The fire broke out late Saturday at Gul Plaza in Karachi’s Saddar business area and spread rapidly through multiple floors. Firefighters battled for more than 24 hours to bring the blaze under control, which was fully extinguished by Monday, officials said, with cooling and debris removal now underway.

Deadly fires in commercial buildings are a recurring problem in Karachi, a city of more than 20 million people, where overcrowding, outdated infrastructure and weak enforcement of fire safety regulations have repeatedly resulted in mass casualties and economic losses.

During a meeting at the Chief Minister’s House on Monday, officials briefed Sindh Chief Minister Murad Ali Shah that 14 bodies had so far been recovered from the site, while the overall death toll could climb significantly as debris is cleared.
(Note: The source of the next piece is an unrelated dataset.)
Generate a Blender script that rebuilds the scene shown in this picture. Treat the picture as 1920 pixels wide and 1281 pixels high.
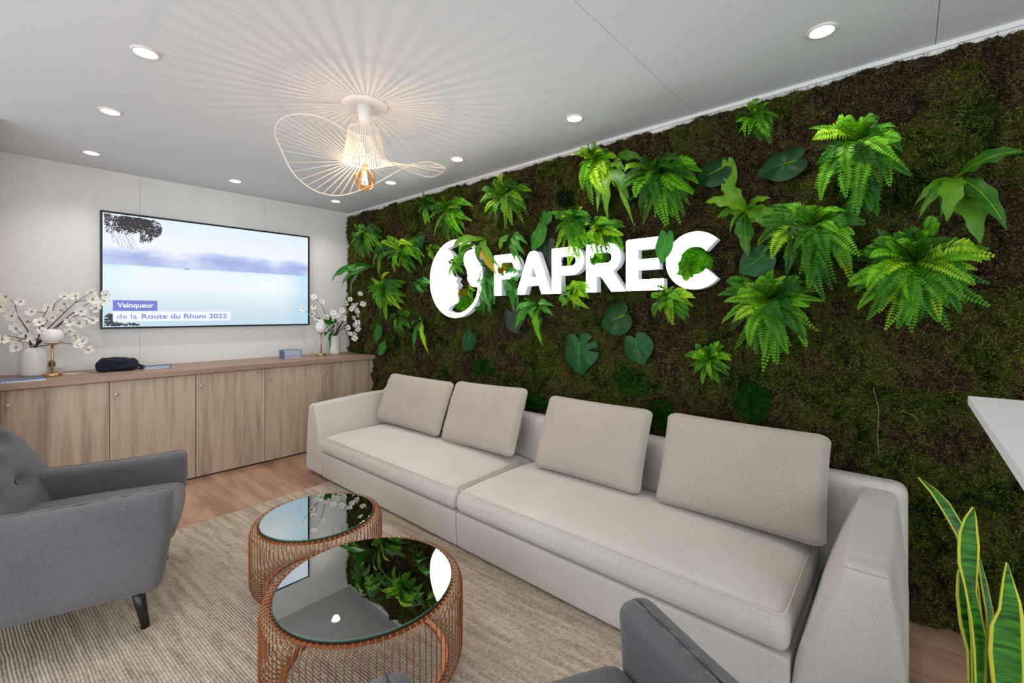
import bpy, bmesh, math, random
import numpy as np
from mathutils import Vector, Matrix, noise as mnoise
random.seed(7); rng = np.random.default_rng(7)
PI = math.pi
for o in list(bpy.data.objects): bpy.data.objects.remove(o, do_unlink=True)
C = bpy.context.scene.collection
S = bpy.context.scene

# ------------------------------------------------------------------ camera, world, lights, exposure
CH, FPX, YAW, V0 = 1.34, 841.0, math.radians(48.5), 587.0
cd = bpy.data.cameras.new('camera'); cam = bpy.data.objects.new('camera', cd); C.objects.link(cam)
cam.location = (0, 0, CH); cam.rotation_euler = (PI/2, 0, -YAW)
cd.sensor_fit = 'HORIZONTAL'; cd.sensor_width = 36; cd.lens = 36*FPX/1920
cd.shift_y = -(640.5-V0)/1920; cd.clip_start = 0.02
S.camera = cam
S.view_settings.view_transform = 'Standard'; S.view_settings.look = 'None'
S.view_settings.gamma = 1; S.view_settings.use_curve_mapping = False
S.view_settings.exposure = 0.45
w = bpy.data.worlds.new('world'); S.world = w; w.use_nodes = True
w.node_tree.nodes['Background'].inputs[0].default_value = (0.93, 0.97, 1.0, 1)
w.node_tree.nodes['Background'].inputs[1].default_value = 0.42
def light(name, typ, loc, rot, energy, color, **kw):
    l = bpy.data.lights.new(name, typ); o = bpy.data.objects.new(name, l); C.objects.link(o)
    o.location = loc; o.rotation_euler = rot; l.energy = energy; l.color = color
    for k, v in kw.items(): setattr(l, k, v)
    return o
# daylight through the glazed side behind the camera and the open left side
light('daylight_behind', 'AREA', (-0.5, -2.35, 1.25), (math.radians(90), 0, 0), 56, (0.88, 0.95, 1.0), shape='RECTANGLE', size=2.8, size_y=2.1)
light('daylight_left', 'AREA', (-1.95, 1.2, 1.25), (math.radians(90), 0, math.radians(-90)), 55, (0.87, 0.945, 1.0), shape='RECTANGLE', size=4.0, size_y=2.1)

def ray(u, v):
    s = (u-960)/FPX; fx, fy = math.sin(YAW), math.cos(YAW)
    return fx+s*fy, fy-s*fx, (V0-v)/FPX
def atX(u, v, x): r = ray(u, v); t = x/r[0]; return Vector((x, r[1]*t, CH+r[2]*t))
def atY(u, v, y): r = ray(u, v); t = y/r[1]; return Vector((r[0]*t, y, CH+r[2]*t))
def atZ(u, v, z): r = ray(u, v); t = (z-CH)/r[2]; return Vector((r[0]*t, r[1]*t, z))

# ------------------------------------------------------------------ material helpers
class NT:
    def __init__(s, name):
        s.m = bpy.data.materials.new(name); s.m.use_nodes = True; s.t = s.m.node_tree
        s.b = s.t.nodes['Principled BSDF']; s.out = s.t.nodes['Material Output']
    def n(s, typ, ins=None, **props):
        x = s.t.nodes.new(typ)
        for k, v in props.items(): setattr(x, k, v)
        for k, v in (ins or {}).items():
            if isinstance(v, bpy.types.NodeSocket): s.t.links.new(v, x.inputs[k])
            else: x.inputs[k].default_value = v
        return x
    def set(s, k, v):
        if isinstance(v, bpy.types.NodeSocket): s.t.links.new(v, s.b.inputs[k])
        else: s.b.inputs[k].default_value = v
    def coord(s, which='Object', scale=(1, 1, 1), rot=(0, 0, 0)):
        c = s.n('ShaderNodeTexCoord')
        return s.n('ShaderNodeMapping', {0: c.outputs[which], 'Scale': scale, 'Rotation': rot}).outputs[0]
    def noise(s, vec, scale=5, detail=4, rough=0.5, dist=0.0):
        return s.n('ShaderNodeTexNoise', {'Vector': vec, 'Scale': scale, 'Detail': detail, 'Roughness': rough, 'Distortion': dist}).outputs[0]
    def ramp(s, fac, stops, interp='LINEAR'):
        r = s.n('ShaderNodeValToRGB', {0: fac}); e = r.color_ramp; e.interpolation = interp
        while len(e.elements) < len(stops): e.elements.new(0.5)
        for el, (p, c) in zip(e.elements, stops): el.position = p; el.color = c if len(c) == 4 else (*c, 1)
        return r.outputs[0]
    def math(s, op, a, b=0.0, clamp=False):
        return s.n('ShaderNodeMath', {0: a, 1: b}, operation=op, use_clamp=clamp).outputs[0]
    def mix(s, fac, a, b, blend='MIX'):
        x = s.n('ShaderNodeMix', data_type='RGBA', blend_type=blend)
        for i, v in ((0, fac), (6, a), (7, b)):
            if isinstance(v, bpy.types.NodeSocket): s.t.links.new(v, x.inputs[i])
            else: x.inputs[i].default_value = v if i == 0 else (v if len(v) == 4 else (*v, 1))
        return x.outputs[2]
    def bump(s, h, strength=0.3, dist=0.01):
        s.set('Normal', s.n('ShaderNodeBump', {'Height': h, 'Strength': strength, 'Distance': dist}).outputs[0])
def srgb(r, g, b):
    f = lambda c: (c/255/12.92) if c/255 <= 0.04045 else ((c/255+0.055)/1.055)**2.4
    return (f(r), f(g), f(b))
M = {}
def plain(name, col, rough=0.5, metal=0.0, emit=None, es=1.0, spec=0.5):
    t = NT(name); v = t.coord()
    n = t.noise(v, 40, 3)
    t.set('Base Color', t.mix(n, tuple(c*0.94 for c in col), tuple(min(1, c*1.04) for c in col)))
    t.set('Roughness', rough); t.set('Metallic', metal); t.set('Specular IOR Level', spec)
    if emit: t.set('Emission Color', (*emit, 1)); t.set('Emission Strength', es)
    M[name] = t.m; return t
plain('white_paint', (0.79, 0.78, 0.765), 0.7)
plain('ceiling_white', (0.69, 0.71, 0.74), 0.75)
plain('gap_dark', (0.03, 0.028, 0.025), 0.8)
plain('white_plastic', (0.82, 0.82, 0.81), 0.4)
plain('porcelain', (0.83, 0.82, 0.79), 0.25)
plain('brass', (0.62, 0.42, 0.20), 0.35, 1.0)
plain('steel', (0.62, 0.60, 0.58), 0.25, 1.0)
plain('black_plastic', (0.012, 0.012, 0.014), 0.35)
plain('black_wood', (0.012, 0.011, 0.011), 0.3)
plain('opal_glass', (0.88, 0.86, 0.84), 0.3)
plain('copper', (0.44, 0.175, 0.075), 0.35, 0.8)
plain('paper', (0.80, 0.81, 0.83), 0.8)
plain('blue_cloth', srgb(92, 120, 158), 0.75)
plain('dark_cloth', srgb(14, 26, 42), 0.9)
plain('branch_bark', srgb(60, 38, 34), 0.8)
plain('blossom_center', srgb(150, 120, 30), 0.8)
plain('ribbon_cream', (0.83, 0.74, 0.64), 0.6)
plain('dry_twig', srgb(128, 104, 66), 0.8)
plain('canopy_white', (0.80, 0.78, 0.75), 0.5)
plain('downlight_glow', (1, 1, 1), 0.5, emit=(1.0, 0.90, 0.80), es=14)
plain('downlight_ring', (0.72, 0.66, 0.62), 0.4)
plain('filament', (1, 0.6, 0.2), 0.5, emit=(1.0, 0.62, 0.28), es=60)
plain('letter_face', (0.9, 0.9, 0.9), 0.4, emit=(0.96, 0.97, 1.0), es=6.0)
plain('letter_side', (0.80, 0.82, 0.86), 0.5, emit=(0.75, 0.80, 0.88), es=0.12)
plain('pot_grey', (0.25, 0.25, 0.24), 0.6)
plain('soil', (0.03, 0.02, 0.014), 0.95)
t = plain('mirror_glass', (0.50, 0.51, 0.49), 0.004, 1.0)
t.set('Base Color', (0.68, 0.68, 0.64, 1))
plain('glass_edge', (0.01, 0.10, 0.07), 0.1)
t = NT('amber_glass')
g = t.n('ShaderNodeBsdfGlossy', {'Color': (1.0, 0.85, 0.7, 1), 'Roughness': 0.02})
tr = t.n('ShaderNodeBsdfTransparent', {'Color': (1.0, 0.80, 0.58, 1)})
mx = t.n('ShaderNodeMixShader', {0: t.math('SUBTRACT', 1.0, t.math('MULTIPLY', t.n('ShaderNodeLayerWeight', {0: 0.35}).outputs[1], 0.5)), 1: g.outputs[0], 2: tr.outputs[0]})
t.t.links.new(mx.outputs[0], t.out.inputs[0]); M['amber_glass'] = t.m

def fabric(name, c1, c2, scale=900, bump=0.25, big=0.0):
    t = NT(name); v = t.coord()
    a = t.noise(v, scale*0.35, 3, 0.6)
    wv = t.n('ShaderNodeTexWave', {'Vector': v, 'Scale': scale*0.6, 'Distortion': 1.5}, wave_type='BANDS', bands_direction='DIAGONAL').outputs[1]
    b = t.noise(v, 3.0, 3)
    f = t.math('ADD', t.math('MULTIPLY', a, 0.7), t.math('MULTIPLY', b, 0.3))
    t.set('Base Color', t.mix(t.ramp(f, [(0.32, (0, 0, 0)), (0.68, (1, 1, 1))]), c1, c2))
    t.set('Roughness', 0.92); t.set('Specular IOR Level', 0.15); t.set('Sheen Weight', 0.25)
    h = t.math('ADD', t.math('MULTIPLY', a, 0.6), t.math('MULTIPLY', wv, 0.4))
    h = t.math('ADD', h, t.math('MULTIPLY', t.noise(v, 14, 3), big))
    t.bump(h, bump, 0.004); M[name] = t.m
fabric('sofa_fabric', srgb(181, 174, 166), srgb(204, 198, 190), 500, 0.2, 1.2)
fabric('cushion_fabric', srgb(158, 148, 138), srgb(181, 171, 160), 500, 0.2, 2.0)
fabric('armchair_fabric', srgb(84, 82, 85), srgb(112, 110, 113), 700, 0.3, 1.0)
plain('piping_beige', srgb(205, 195, 183), 0.9)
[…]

“Estimated fatalities could exceed 50,” the Sindh chief minister’s office said in a statement, quoting officials who briefed Shah on the scale of the disaster.

Shah was told that the shopping plaza, built over roughly 8,000 square yards, housed around 1,200 shops, leaving an equal number of traders suddenly without livelihoods. Shah said all affected shopkeepers would be rehabilitated and announced the formation of a committee to recommend compensation amounts and a recovery plan.

“The Gul Plaza building will be rebuilt, and we want to decide how the affected traders can be given shops immediately so their businesses can resume,” Shah said, according to the statement.

Officials said firefighting operations involved 16 fire tenders and water bowzers, with 50 to 60 firefighters taking part. The Karachi Water Board supplied more than 431,000 gallons of water during the operation, while Rescue 1122 ambulances reached the site within minutes of the first alert.

Authorities said access constraints inside the building, along with intense smoke, hampered rescue efforts in the early stages of the fire. A firefighter was among those killed, officials said, noting that his father had also died in the line of duty years earlier.

The provincial government ordered an immediate forensic investigation to determine the cause of the blaze, directing the chief secretary to notify a fact-finding committee. Shah also instructed that debris removal begin without delay so recovery teams could continue searching for victims.

The tragedy has also heightened anxiety within Karachi’s business community. 

The Karachi Chamber of Commerce and Industry (KCCI) has formed a dedicated committee to document losses, coordinate relief and press the government for compensation, saying preliminary assessments indicate more than 1,000 small and medium-sized businesses were completely destroyed.

Ateeq Mir, a traders’ representative, has estimated losses from the fire at over $10 million.

“There is no compensation for life, but we will try our best that the small businessmen who have suffered losses here are compensated in a transparent manner,” Shah told reporters on Sunday night.

Prime Minister Shehbaz Sharif has offered full federal support to provincial authorities, stressing the need for a “coordinated and effective system” to control fires quickly in densely populated urban areas and prevent similar tragedies in the future.

Battling large fires in Karachi’s congested commercial districts remains notoriously difficult. Many markets and plazas are built with narrow access points, encroachments and illegal extensions that block fire tenders, while buildings often lack functioning fire exits, alarms or sprinkler systems. 

Although safety regulations exist, enforcement is sporadic, allowing hazardous wiring and flammable materials to go unchecked — conditions that enable fires to spread rapidly and magnify human and economic losses.